THE last three years have seen economic upheaval in the western world the likes of which has not been experienced since the Great Depression of the 1930s.  Once mighty banks have been brought to their knees and in some cases have gone under altogether.  National governments have been forced to go cap in hand to international financial bodies to be rescued from bankruptcy.  In turn, many across Europe and beyond have lost their jobs or face the threat of unemployment due to businesses failing and governments cutting their budgets.  Insecurity and uncertainty over employment and pensions in old age are the fears of many these days.

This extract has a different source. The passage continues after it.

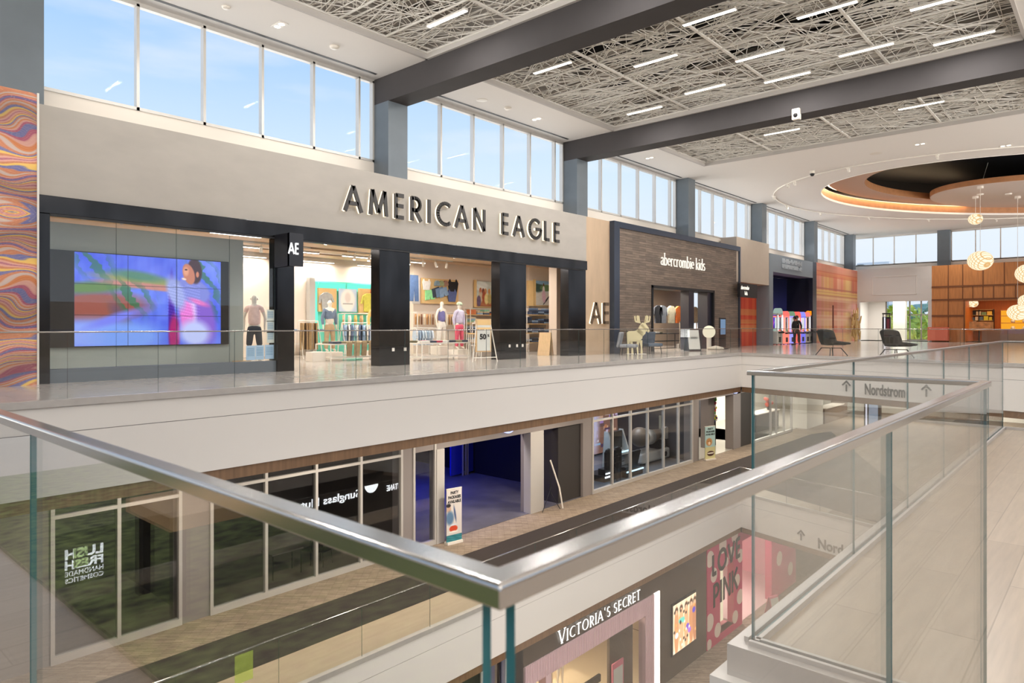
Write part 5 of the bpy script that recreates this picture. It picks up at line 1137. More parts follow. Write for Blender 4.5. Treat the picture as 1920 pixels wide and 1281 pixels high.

In the face of these conditions many people have become aware for perhaps the first time in their lives of the forces that govern their livelihoods.  People who previously had little or no interest in economic matters are reading the financial pages and looking for some way of restoring security to their own lives.  In view of this, it might be apposite to look at a political and economic movement that first flourished during the turbulent days of the 1920s and 30s, namely Distributism.

The origins of Distributism are believed to lie in the 1891 Papal encyclical entitled Rerum Novarum, (‘On the Condition of Labour’).  Pope Leo XIII wrote: “A small number of very rich men have been able to lay upon the shoulders of the labouring poor a yoke little better than that of slavery itself”.  The Pope’s concerns with the relationship between the owner and the worker were subsequently taken up by pioneers of the Distributist concept such as GK Chesterton, today better remembered for his Father Brown mysteries, and Hilaire Belloc.  Both men were seeking a ‘Third Way’ between capitalism, (which tended to concentrate ownership and control in the hands of a few), and communism, (which concentrated ownership and control in the hands of the state).  They were also inspired by the examples of co-operatives and friendly societies that grew in Victorian England.  Today we still have the Co-Op and credit unions and the building societies that did not succumb to de-mutualisation. Distributists sought to bring about a social and economic system whereby there was widespread private ownership of property and workers controlled industry and participated in the share of its profits. 

In 1926 the Distributist League was formed, the aims of which Richard Howard sums up in his paper on Distributism as:

“In Britain in the 1920s and 30s, the distributists sought the restoration of family and individual liberty by a revival of smallholder agriculture and small business and an end to grasping landlords, by attacking monopolies and trusts and denouncing what they saw as anonymous and usurious control of finance.

Opposed to laissez-faire capitalism, which distributists argued leads to a concentration of ownership in the hands of a few and to state-socialism in which private ownership is denied altogether, distributism was conceived as a genuine Third Way, opposing both the tyranny of the marketplace and the tyranny of the state, by means of a society of owners”
. (The Third Way – A Secular Party paper by Richard Howard).

In 1937 the League published Arthur Penty’s Distrubitism: A Manifesto.  Sadly, the League went into decline in the late 1930s after the death of GK Chesterton in 1936 and Penty in 1937, a matter of weeks after his manifesto was published, and the organisation came to an end in 1940.

The ideas of Distributism did not fade away entirely after the passing of its founders. One quarter in which it continued to influence thinking was in the nationalist movement.  Nationalists have long been drawn to Distributism because they see it as fulfilling the goals of Social Justice through the ending of wage slavery and the exploitation of workers and National Freedom by the breaking-up of huge private corporations that are only interested in profit even when the pursuit of those profits is detrimental to the national interest.  Such corporations are owned by a handful of people but their power is such that they can bend governments to their will.

In these days of financial turmoil and the mask having slipped from the face of unbridled global capitalism, is Distributism now an idea whose time has come?